How Amsterdam’s Airport Is Fighting Noise Pollution With Land Art | Via Amsterdam’s Schiphol Airport, located just 9 km…
How Amsterdam’s Airport Is Fighting Noise Pollution With Land Art | Via
Amsterdam’s Schiphol Airport, located just 9 km southwest of the city, is the third busiest airport in Europe and one of the busiest in the world. In an average year, more than 63 million passengers pass through Schiphol in as many as 479,000 flights to and from various international destinations. That’s an average of about 1,300 flights every day, or nearly a flight every minute. In other words, Schiphol is very busy and very loud.
When the Dutch military first built a landing strip here in 1916, they chose the site because it was a polder —a broad and flat lowland that used to be the bed of a vast lake. Over the decades the flat expanse of the Haarlemmermeer polder became one of the most densely populated areas of the country, and the noise produced by the airport became an annoying problem for the residents.
For years, residents complained about the incessant rumbling din produced every time an aircraft took off. This type of noise, called ground-level noise, propagates across the flat and featureless Haarlemmermeer landscape that has nothing in between—no hills, no valleys— to disrupt the path of the sound waves. When the airport opened its longest runway in 2003, residents could hear the din more than 28 km away.
To tackle the noise problem, the airport brought in an unlikely candidate—an architecture firm called H+N+S Landscape Architects and artist Paul De Kort.
The idea to engage a landscape artist to solve a technical problem was born out of an accident. In 2008, after a failed attempt to control noise, the Schiphol Airport officials discovered that after the arable land between the runway and the surrounding settlements were ploughed, the noise dropped.

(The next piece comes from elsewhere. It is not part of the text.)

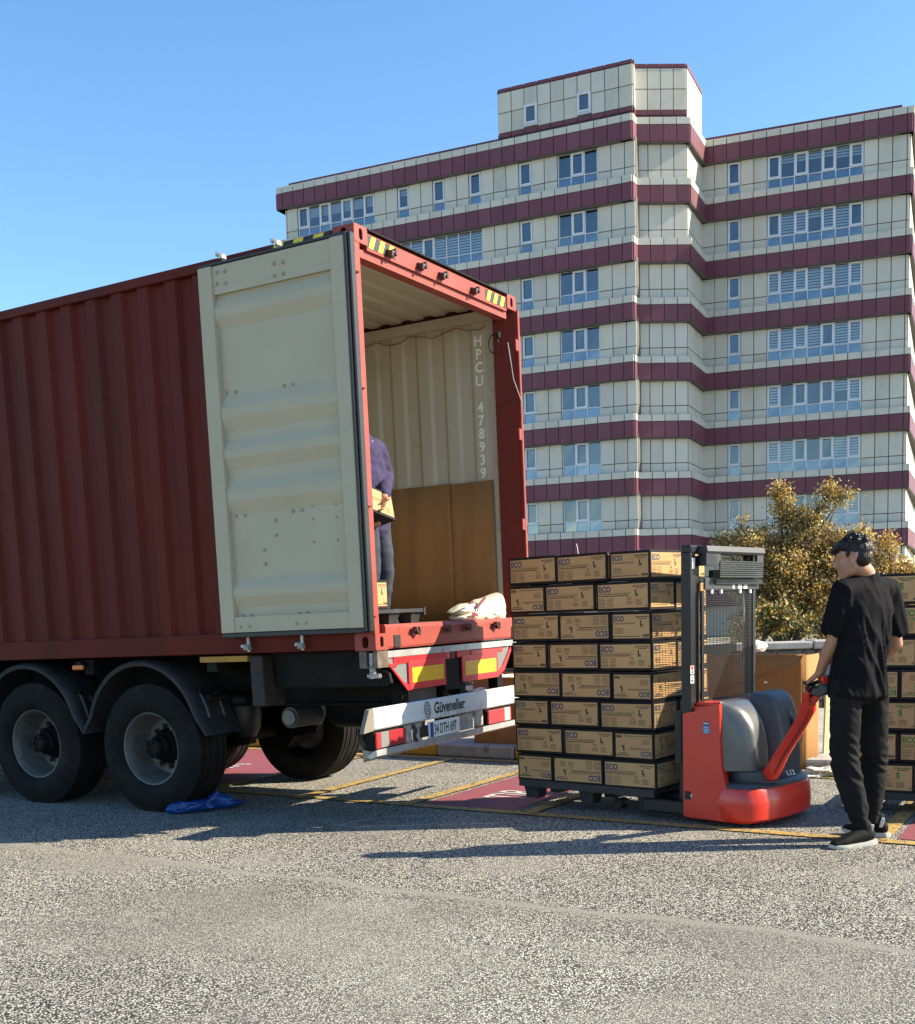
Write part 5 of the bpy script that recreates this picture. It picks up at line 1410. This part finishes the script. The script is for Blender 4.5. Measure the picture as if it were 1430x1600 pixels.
# ---------------- the operator
man = thing('person', 'young man in black t-shirt and dark joggers steering the red lift truck', 'person')
FW = Vector((-.62, .78, 0)).normalized(); RT = Vector((.78, .62, 0)).normalized()
neck = at(1358, 903, 7.50); pelv = at(1342, 1062, 7.50)
shL = at(1317, 926, 7.38); shR = at(1388, 924, 7.63)
elL = at(1301, 1002, 7.47); wrL = at(1280, 1052, 7.62); elR = at(1401, 1006, 7.70); wrR = at(1368, 1034, 7.88)
hipL = at(1322, 1075, 7.43); hipR = at(1364, 1075, 7.56)
knL = at(1319, 1187, 7.42); anL = at(1345, 1288, 7.40); knR = at(1366, 1185, 7.62); anR = at(1362, 1278, 7.60)
hc = at(1334, 872, 7.45)
def torso_line(k):  # pelvis to neck
    return pelv.lerp(neck, k)
sk = MB()
HF = Vector((-.86, .50, -.10)).normalized()
Pm, HA = head_mesh(sk, hc, HF, Vector((-.06, 0, 1)), 1.08)
loft(sk, [neck + Vector((0, 0, -.05)), neck.lerp(hc, .3), hc + Vector((.03, 0, -.05))], [(.075, .07), (.062, .062), (.058, .06)], RT)
loft(sk, [pelv, torso_line(.3), torso_line(.7), torso_line(.92)], [(.14, .09), (.125, .08), (.15, .095), (.12, .07)], RT)
for sh, el, wr, sd in ((shL, elL, wrL, -1), (shR, elR, wrR, 1)):
    loft(sk, [torso_line(.88), sh], [.06, .055], FW)
    loft(sk, [sh, sh.lerp(el, .5), el], [.052, .047, .040], FW)
    loft(sk, [el, el.lerp(wr, .3), el.lerp(wr, .7), wr], [.042, .045, .034, .027], FW)
gripdir = (at(1266, 1066, 7.68) - wrL)
hand(sk, wrL, gripdir + Vector((-.02, 0.02, -.01)), Vector((.15, .25, -1)), Vector((.55, .75, .1)), curl=.75, size=1.08)
hand(sk, wrR, Vector((-.6, .5, -.35)), Vector((-.3, -.2, -1)), Vector((-.5, .6, .2)), curl=.9, size=1.08)
for h, k, a in ((hipL, knL, anL), (hipR, knR, anR)):
    loft(sk, [h, h.lerp(k, .5), k], [.072, .064, .05], RT); loft(sk, [k, k.lerp(a, .4), a + Vector((0, 0, .0))], [.05, .05, .034], RT)
body = fuse(sk, 'body', SKIN, man, voxel=.0075, smooth=2)
# eyes
for x in (-1, 1):
    e = MB(); ball(e, Pm(.030 * x, .066, .004), .0105); e.build('eye', STICK, body, smooth=True)
# hair: cropped sides, fuller top, fringe standing forward over the brow
hr_ = MB()
def Hh(x, y, z): return Pm(x, y, z)
ball(hr_, Hh(0, -.020, .048), (.084, .101, .080), HA, 22)
ball(hr_, Hh(0, -.042, .005), (.078, .068, .074), HA, 18)
loft(hr_, [Hh(-.062, .03, .072), Hh(0, .085, .068), Hh(.062, .03, .072)], [(.028, .028)] * 3, Z3)
loft(hr_, [Hh(-.035, .075, .066), Hh(0, .112, .050), Hh(.035, .075, .066)], [.020, .016, .020], Z3)
loft(hr_, [Hh(-.078, .012, .05), Hh(-.078, .018, .015)], [(.012, .02), (.008, .014)], HF); loft(hr_, [Hh(.078, .012, .05), Hh(.078, .018, .015)], [(.012, .02), (.008, .014)], HF)
rh = random.Random(5)
for i in range(120):
    a = rh.uniform(0, 2 * pi); b = rh.uniform(.0, 1.15)
    x, y, z = .088 * sin(b) * cos(a), -.018 + .10 * sin(b) * sin(a), .052 + .084 * cos(b)
    p = Hh(x, y, z); o_ = (p - Hh(0, -.02, .03)).normalized(); dd = (o_ * .5 + HF * rh.uniform(-.1, .9) + Vector((rh.uniform(-.4, .4), rh.uniform(-.4, .4), rh.uniform(-.1, .5)))).normalized()
    loft(hr_, [p - o_ * .010, p + dd * .006, p + dd * rh.uniform(.010, .018)], [.009, .006, .003], Z3, n=6)
fuse(hr_, 'hair', HAIR, body, voxel=.0052, smooth=1, disp=lambda c: .0035 * noise.noise(Vector((c.x * 120, c.y * 120, c.z * 45))) + .002 * noise.noise(c * 240))
# t-shirt
ts = MB()
top_z = neck.z
tl = [pelv + Vector((-.005, 0, -.105)), pelv + Vector((-.003, 0, .0)), torso_line(.25), torso_line(.5), torso_line(.72), torso_line(.88), torso_line(.97)]
loft(ts, tl, [(.208, .152), (.203, .146), (.195, .130), (.215, .125), (.225, .125), (.185, .105), (.095, .075)], RT, n=28, round_ends=(False, True))
for sh, el in ((shL, elL), (shR, elR)):
    e = sh.lerp(el, .80)
    d = (el - sh).normalized()
    loft(ts, [torso_line(.90).lerp(sh, .3), sh + Vector((0, 0, .012)), sh.lerp(el, .4), e], [(.085, .09), (.078, .082), (.077, .082), (.083, .088)], FW, n=18, round_ends=(True, False))
def folds(c):
    q = Vector((c.x * 1.0, c.y * 1.0, c.z * .30)); u = c.dot(RT) + (c.z - 1.2) * .22
    n1 = noise.noise(Vector((u * 15, c.dot(FW) * 6, c.z * 2.2)))
    n2 = noise.noise(Vector((u * 34, c.dot(FW) * 10, c.z * 5)) + Vector((9, 2, 4)))
    low = min(1, max(.25, (1.72 - c.z) / .45))
    rid = (1 - abs(n1) * 2.2)
    return (.024 * max(0, rid) ** 2 + .008 * n1 + .005 * (1 - abs(n2) * 2)) * low - .004
tsh = fuse(ts, 't_shirt', TEE, man, voxel=.010, smooth=3, disp=folds)
# neck band
nb = [neck + Vector((0, 0, -.012)) + RT * .068 * cos(a) + FW * .062 * sin(a) + Z3 * (-.018 * sin(a)) for a in [2 * pi * i / 24 for i in range(25)]]
MB().tube(nb, .0055, 6).build('neck_band', TEE, tsh, smooth=True)
# joggers
tr = MB()
loft(tr, [pelv + Vector((0, 0, .04)), pelv + Vector((0, 0, -.05))], [(.150, .105), (.165, .115)], RT, n=24)
def leg(mb, h, k, a, r):
    mid = h.lerp(k, .5); cal = k.lerp(a, .45)
    loft(mb, [h + Vector((0, 0, .02)), mid, k, cal, k.lerp(a, .8), a + Vector((0, 0, .02))], r, RT, n=20)
leg(tr, hipL, knL, anL, [(.088, .100), (.090, .100), (.082, .090), (.077, .084), (.066, .070), (.048, .053)])
leg(tr, hipR, knR, anR, [(.088, .100), (.087, .097), (.078, .085), (.072, .080), (.062, .066), (.046, .050)])
kz = knL.z
def tfold(c):
    w = math.exp(-((c.z - kz + .02) / .13) ** 2) + .8 * math.exp(-((c.z - .18) / .10) ** 2) + .35
    n1 = noise.noise(Vector((c.x * 9, c.y * 9, c.z * 19 + c.x * 12)))
    n2 = noise.noise(Vector((c.x * 14 + 5, c.y * 14, c.z * 5)))
    return .013 * w * (1 - abs(n1) * 2.4) * .8 + .006 * n2 - .004 * w
trs = fuse(tr, 'joggers', TROU, man, voxel=.010, smooth=3, disp=tfold)
for a in (anL, anR):
    c = MB(); 
    loft(c, [a + Vector((0, 0, .035)), a + Vector((0, 0, -.030))], [(.045, .050), (.043, .047)], RT, n=18, round_ends=(False, False))
    c.build('ankle_cuff', TROU, trs, smooth=True)
s1 = shoe(man, (anL.x + .075, anL.y - .005, 0), atz(1311, 1326, .0), .004, tilt=.05, ln=.315)
s2 = shoe(man, (anR.x + .085, anR.y - .02, 0), atz(1322, 1303, .0), .004, ln=.31)
for s_o, a in ((s1, anL), (s2, anR)):
    MB().box(-.012, .012, -.004, .004, -.03, .035, SHOEW, T=Matrix.Translation(a + Vector((.055, -.035, -.03))) @ RY(.25), c=.003).build('heel_tab', parent=s_o)
# ---------------- the man inside the container
m2 = thing('person', 'man in purple sweater and dark jeans holding a carton inside the container', 'person')
C3_ = CM.to_3x3(); X_, Y_ = C3_ @ Vector((1, 0, 0)), C3_ @ Vector((0, 1, 0))
XL = -.62
def cp_(x, y, xl=XL):
    yy, zz = floor_at(x, y, xl); return CM @ Vector((xl, yy, zz))
F2 = (X_ * .9 + Y_ * .35).normalized(); R2 = F2.cross(Z3).normalized()       # facing out of the container
shv = cp_(591, 704, -.66)      # his visible (his left, our right) shoulder
elv = cp_(603, 746, -.60); wrv = cp_(600, 776, -.40)
lat = (Y_ * .96 - X_ * .1).normalized()
c_sh = shv - lat * .24; c_pl = cp_(586, 806, -.66) - lat * .06
sh2 = shv - lat * .40; el2 = sh2 + Vector((0, 0, -.30)) + X_ * .02; wr2 = el2 + X_ * .08 - Z3 * .16 + lat * .04
nk2 = c_sh + Z3 * .07 - lat * .03; hd2 = nk2 + Z3 * .15 - X_ * .04 - lat * .06
hpA = c_pl + lat * .10 - Z3 * .06; hpB = c_pl - lat * .10 - Z3 * .06
fz = CM @ Vector((-.72, .5, .18)); flz = fz.z
knA = Vector((hpA.x, hpA.y, (hpA.z + flz) / 2 + .02)) + X_ * .05; anA = Vector((hpA.x, hpA.y, flz + .09))
knB = Vector((hpB.x, hpB.y, (hpB.z + flz) / 2 + .02)) + X_ * .03; anB = Vector((hpB.x, hpB.y, flz + .09)) - X_ * .05
sk = MB(); P2_, H2A = head_mesh(sk, hd2, (F2 - Z3 * .45), Z3 + F2 * .3, 1.06)
loft(sk, [nk2 - Z3 * .05, nk2.lerp(hd2, .5)], [.062, .056], R2); loft(sk, [c_pl, c_pl.lerp(c_sh, .5), c_sh], [(.14, .09), (.13, .085), (.16, .09)], lat)
for sh, el, wr in ((shv, elv, wrv), (sh2, el2, wr2)):
    loft(sk, [c_sh, sh], [.06, .05], F2); loft(sk, [sh, el], [.05, .04], F2); loft(sk, [el, wr], [.042, .028], F2)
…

So Paul De Kort dug a series of hedges and ditches on the southwest of the airport, just past the edge of the runway. The distance between the ridges are roughly equivalent to the wavelength of the airport noise, which is about 36 feet. There are 150 perfectly straight and symmetrical furrows with six foot high ridges between them. These simple ridges have reduced noise levels by more than half.